The first time Sam Sturkey rolled her wheelchair onto a basketball court, she was only five years old. Within an hour, young Sam was certain wheelchair basketball was not for her.  

A year later, with all the wisdom of age six and a newly fitted wheelchair, Sturkey gave basketball another shot. This time, she found a passion that would sustain her through childhood and beyond.

Sturkey, who was born with the spinal condition spina bifida, spent the next 13 years playing for Katie’s Komets, a Philadelphia-based co-ed wheelchair basketball team for youth with walking disabilities.  

Now an ebullient presence on campus in her sophomore year studying Pyschology, Sturkey smiled as she greeted athletes arriving for Cabrini’s second annual wheelchair basketball game inside Dixon Center on Monday, April 17.  

Cavalier student athletes, seated in wheelchairs provided by Katie’s Komets, took to the hardwood to face the Komets.
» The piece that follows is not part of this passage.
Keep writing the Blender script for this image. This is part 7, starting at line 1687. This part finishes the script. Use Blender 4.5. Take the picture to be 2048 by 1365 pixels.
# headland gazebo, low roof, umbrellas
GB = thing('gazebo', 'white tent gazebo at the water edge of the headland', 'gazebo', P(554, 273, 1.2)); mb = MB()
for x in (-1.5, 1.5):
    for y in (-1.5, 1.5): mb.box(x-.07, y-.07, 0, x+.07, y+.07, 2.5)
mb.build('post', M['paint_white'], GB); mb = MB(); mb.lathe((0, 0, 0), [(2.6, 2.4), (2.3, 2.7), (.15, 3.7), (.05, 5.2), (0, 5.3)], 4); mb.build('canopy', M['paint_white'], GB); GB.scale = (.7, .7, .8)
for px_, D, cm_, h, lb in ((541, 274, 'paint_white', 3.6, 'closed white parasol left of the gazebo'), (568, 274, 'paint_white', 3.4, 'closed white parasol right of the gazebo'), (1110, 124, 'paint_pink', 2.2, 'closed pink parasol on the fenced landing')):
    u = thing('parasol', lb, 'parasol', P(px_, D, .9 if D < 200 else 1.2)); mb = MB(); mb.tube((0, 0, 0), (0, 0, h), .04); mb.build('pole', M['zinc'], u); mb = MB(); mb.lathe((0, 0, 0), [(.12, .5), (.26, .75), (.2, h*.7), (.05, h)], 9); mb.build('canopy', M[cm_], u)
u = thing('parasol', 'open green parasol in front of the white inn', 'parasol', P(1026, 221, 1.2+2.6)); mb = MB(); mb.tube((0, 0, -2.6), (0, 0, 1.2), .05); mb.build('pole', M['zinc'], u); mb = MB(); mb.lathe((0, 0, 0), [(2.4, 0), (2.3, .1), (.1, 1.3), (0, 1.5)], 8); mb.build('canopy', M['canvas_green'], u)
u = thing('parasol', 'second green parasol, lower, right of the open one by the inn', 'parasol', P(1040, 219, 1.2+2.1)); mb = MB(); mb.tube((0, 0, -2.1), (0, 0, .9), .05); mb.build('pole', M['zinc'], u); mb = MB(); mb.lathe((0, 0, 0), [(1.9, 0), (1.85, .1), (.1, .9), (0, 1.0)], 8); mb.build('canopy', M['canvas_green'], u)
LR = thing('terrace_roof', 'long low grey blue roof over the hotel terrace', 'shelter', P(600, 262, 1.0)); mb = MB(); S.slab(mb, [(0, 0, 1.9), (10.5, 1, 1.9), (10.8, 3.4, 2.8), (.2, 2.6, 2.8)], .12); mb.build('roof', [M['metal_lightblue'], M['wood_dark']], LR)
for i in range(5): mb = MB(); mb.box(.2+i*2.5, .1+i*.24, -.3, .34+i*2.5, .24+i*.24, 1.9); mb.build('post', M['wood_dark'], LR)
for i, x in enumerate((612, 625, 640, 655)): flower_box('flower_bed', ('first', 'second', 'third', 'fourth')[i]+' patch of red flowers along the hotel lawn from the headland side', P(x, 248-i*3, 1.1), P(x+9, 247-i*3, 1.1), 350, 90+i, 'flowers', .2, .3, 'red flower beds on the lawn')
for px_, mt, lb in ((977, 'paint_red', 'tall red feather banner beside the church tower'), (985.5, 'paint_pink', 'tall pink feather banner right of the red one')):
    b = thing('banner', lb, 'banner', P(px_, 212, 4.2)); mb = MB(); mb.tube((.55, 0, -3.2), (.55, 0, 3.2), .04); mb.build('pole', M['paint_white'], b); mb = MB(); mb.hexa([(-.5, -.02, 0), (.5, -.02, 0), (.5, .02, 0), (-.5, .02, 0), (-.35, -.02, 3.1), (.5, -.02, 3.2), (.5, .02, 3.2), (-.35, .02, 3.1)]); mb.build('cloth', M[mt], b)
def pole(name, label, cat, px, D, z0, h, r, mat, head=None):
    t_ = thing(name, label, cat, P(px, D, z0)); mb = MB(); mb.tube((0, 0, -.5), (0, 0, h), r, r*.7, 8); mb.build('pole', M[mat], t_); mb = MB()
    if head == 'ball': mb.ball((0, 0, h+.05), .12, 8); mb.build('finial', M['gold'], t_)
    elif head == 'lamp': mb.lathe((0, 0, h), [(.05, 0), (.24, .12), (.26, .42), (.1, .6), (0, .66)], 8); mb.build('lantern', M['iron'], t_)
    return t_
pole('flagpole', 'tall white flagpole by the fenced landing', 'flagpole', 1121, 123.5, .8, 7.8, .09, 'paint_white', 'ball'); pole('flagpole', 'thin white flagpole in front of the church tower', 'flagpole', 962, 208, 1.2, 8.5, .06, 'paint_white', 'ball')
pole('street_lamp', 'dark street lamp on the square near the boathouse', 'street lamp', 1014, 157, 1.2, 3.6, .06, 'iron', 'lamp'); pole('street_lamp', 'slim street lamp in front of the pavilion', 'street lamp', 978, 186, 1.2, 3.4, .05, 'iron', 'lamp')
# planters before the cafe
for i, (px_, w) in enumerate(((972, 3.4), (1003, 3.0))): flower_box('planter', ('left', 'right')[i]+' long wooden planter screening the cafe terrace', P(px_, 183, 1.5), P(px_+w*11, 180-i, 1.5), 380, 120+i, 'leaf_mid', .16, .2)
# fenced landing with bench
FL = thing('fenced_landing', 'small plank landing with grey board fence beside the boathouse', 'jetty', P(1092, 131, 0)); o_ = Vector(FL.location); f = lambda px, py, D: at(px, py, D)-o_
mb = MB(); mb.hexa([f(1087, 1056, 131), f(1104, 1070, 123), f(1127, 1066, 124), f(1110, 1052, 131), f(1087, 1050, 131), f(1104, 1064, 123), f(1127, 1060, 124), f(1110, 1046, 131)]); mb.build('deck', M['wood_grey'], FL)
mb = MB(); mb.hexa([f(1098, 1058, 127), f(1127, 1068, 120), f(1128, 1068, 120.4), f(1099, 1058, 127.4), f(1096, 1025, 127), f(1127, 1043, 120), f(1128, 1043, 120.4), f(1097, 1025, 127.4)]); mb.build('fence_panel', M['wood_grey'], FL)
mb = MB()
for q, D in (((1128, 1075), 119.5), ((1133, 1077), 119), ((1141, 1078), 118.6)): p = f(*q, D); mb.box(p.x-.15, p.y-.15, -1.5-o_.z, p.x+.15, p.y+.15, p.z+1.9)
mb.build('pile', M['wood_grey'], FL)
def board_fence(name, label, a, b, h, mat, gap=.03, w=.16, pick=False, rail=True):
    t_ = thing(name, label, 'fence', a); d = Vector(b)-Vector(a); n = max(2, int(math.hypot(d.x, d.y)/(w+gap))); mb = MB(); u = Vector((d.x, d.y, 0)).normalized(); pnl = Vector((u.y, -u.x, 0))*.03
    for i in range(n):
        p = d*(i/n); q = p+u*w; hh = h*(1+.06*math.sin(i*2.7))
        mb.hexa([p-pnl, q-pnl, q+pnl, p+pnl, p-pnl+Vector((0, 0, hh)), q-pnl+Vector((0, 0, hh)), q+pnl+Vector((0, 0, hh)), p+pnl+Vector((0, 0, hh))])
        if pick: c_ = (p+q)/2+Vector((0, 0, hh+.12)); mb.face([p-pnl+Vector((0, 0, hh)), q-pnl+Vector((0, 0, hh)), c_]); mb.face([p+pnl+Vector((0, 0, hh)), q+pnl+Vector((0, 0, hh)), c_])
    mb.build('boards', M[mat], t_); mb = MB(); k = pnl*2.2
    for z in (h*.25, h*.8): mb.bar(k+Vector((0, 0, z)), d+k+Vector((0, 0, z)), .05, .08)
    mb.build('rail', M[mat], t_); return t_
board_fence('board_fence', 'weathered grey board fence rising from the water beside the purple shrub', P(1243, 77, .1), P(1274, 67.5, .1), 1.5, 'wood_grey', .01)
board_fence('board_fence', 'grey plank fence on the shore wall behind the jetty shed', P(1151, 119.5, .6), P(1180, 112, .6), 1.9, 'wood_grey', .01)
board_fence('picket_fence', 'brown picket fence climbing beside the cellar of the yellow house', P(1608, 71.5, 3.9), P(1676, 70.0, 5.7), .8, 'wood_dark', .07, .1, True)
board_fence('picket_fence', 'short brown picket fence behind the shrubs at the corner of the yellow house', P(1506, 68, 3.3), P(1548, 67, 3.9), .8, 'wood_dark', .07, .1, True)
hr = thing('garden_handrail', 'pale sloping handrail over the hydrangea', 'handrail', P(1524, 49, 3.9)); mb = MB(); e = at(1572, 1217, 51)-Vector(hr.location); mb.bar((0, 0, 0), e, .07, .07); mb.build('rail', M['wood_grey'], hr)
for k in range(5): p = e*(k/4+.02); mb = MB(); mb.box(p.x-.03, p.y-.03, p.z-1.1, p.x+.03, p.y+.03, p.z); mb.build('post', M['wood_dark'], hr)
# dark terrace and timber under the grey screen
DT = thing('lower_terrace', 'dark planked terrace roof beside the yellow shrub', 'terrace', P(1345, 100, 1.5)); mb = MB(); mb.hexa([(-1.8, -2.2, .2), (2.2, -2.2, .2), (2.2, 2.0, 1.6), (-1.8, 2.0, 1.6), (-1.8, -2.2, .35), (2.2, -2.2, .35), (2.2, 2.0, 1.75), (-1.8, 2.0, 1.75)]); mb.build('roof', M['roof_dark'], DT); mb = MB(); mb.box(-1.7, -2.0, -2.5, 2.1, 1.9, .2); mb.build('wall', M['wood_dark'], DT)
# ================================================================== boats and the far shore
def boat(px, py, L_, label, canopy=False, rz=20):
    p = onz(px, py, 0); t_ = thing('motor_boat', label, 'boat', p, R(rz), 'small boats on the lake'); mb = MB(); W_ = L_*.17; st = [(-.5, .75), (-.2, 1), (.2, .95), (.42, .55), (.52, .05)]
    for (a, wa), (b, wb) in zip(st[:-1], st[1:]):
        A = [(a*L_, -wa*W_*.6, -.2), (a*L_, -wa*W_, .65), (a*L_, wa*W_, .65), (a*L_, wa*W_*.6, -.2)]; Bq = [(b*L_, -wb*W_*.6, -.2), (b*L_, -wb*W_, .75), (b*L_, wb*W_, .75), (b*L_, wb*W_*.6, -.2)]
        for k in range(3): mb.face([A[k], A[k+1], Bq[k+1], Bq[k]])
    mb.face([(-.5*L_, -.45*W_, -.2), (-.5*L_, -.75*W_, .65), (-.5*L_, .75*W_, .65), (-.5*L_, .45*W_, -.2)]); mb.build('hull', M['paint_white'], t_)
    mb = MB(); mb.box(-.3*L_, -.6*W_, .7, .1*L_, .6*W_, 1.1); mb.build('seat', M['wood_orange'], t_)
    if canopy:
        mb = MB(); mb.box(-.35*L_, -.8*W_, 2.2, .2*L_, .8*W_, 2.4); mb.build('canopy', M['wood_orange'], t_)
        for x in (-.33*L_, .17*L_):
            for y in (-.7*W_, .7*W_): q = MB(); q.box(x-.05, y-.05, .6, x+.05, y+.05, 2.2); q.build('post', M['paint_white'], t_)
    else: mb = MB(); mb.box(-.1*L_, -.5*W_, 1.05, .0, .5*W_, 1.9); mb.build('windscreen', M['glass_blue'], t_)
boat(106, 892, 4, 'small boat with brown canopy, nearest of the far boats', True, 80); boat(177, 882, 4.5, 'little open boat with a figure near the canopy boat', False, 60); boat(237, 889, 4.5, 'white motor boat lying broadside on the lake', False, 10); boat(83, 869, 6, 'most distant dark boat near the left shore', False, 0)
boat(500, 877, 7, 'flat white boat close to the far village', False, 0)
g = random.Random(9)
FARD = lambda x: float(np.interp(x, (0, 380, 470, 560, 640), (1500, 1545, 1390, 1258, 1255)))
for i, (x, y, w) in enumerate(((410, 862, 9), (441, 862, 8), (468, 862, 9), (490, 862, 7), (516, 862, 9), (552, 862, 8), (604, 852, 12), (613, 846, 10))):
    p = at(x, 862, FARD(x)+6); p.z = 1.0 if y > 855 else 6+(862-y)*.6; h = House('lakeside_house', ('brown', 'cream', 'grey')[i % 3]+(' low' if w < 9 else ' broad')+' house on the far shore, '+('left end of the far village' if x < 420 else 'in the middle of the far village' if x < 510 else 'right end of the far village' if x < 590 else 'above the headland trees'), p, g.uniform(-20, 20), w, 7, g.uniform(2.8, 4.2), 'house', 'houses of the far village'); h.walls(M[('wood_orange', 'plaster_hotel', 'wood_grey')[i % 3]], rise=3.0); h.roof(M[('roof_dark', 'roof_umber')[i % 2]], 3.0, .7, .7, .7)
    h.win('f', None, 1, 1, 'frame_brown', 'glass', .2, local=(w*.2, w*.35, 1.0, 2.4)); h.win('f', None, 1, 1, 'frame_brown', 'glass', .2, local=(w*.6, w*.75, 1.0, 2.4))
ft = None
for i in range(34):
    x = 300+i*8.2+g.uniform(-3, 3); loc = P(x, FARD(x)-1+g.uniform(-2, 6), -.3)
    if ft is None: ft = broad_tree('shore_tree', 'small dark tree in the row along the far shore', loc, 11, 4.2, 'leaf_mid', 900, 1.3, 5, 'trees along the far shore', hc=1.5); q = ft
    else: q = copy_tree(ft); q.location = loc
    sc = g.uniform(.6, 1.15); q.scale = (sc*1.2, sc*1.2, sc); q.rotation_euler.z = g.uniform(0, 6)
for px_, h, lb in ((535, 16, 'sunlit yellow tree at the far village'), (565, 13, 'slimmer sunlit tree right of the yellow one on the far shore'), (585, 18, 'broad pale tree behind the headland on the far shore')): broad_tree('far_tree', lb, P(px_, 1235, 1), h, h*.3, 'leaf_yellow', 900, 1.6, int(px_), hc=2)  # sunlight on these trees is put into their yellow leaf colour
Just before tip-off, Cabrini Women’s Basketball Head Coach Kate Pearson asked the question on everyone’s mind: which team would Sturkey play for—her former team the Komets or the Cabrini squad? 

Sturkey, who serves as Women’s Basketball team manager, joined her Cabrini teammates. 

“It actually means the world to me just because of how much the girls show support for me and have my back,” Sturkey said.  

Try as she may to deflect the spotlight, it was clear from the crowd’s excitement every time Sturkey got the ball that she was the star of the night. 

In addition to her impact in Athletics, Sturkey serves as Vice President of the Exceptional Children’s Club, a special needs advocacy club on campus; as a Cabrini Next Steps mentor, guiding a freshman through their first year on campus; and as a Student Ambassador in the Admissions office, touring with families visiting Cabrini.  

Sturkey chose to attend Cabrini largely due to its accessible campus, particularly the two-story ramp that connects Founder’s Hall and Widener Campus Center. 

 “I am terrified of elevators,” she said with a laugh. “So, just having that accessibility of being able to go from one floor to another and not have to take an elevator, and having that freedom of having another way to get around, is kind of what sold me to come here.” 

Sturkey wants to use her Pyschology degree to help children with disabilities as a child life specialist, but her involvement in sports has put her on “the cusp” of sports psychology, she said. She plans to integrate the two passions in her career after graduation.  

“Doing something like this I think opens people’s eyes to the idea that we’re all athletes, we just do it in a different way,” she said.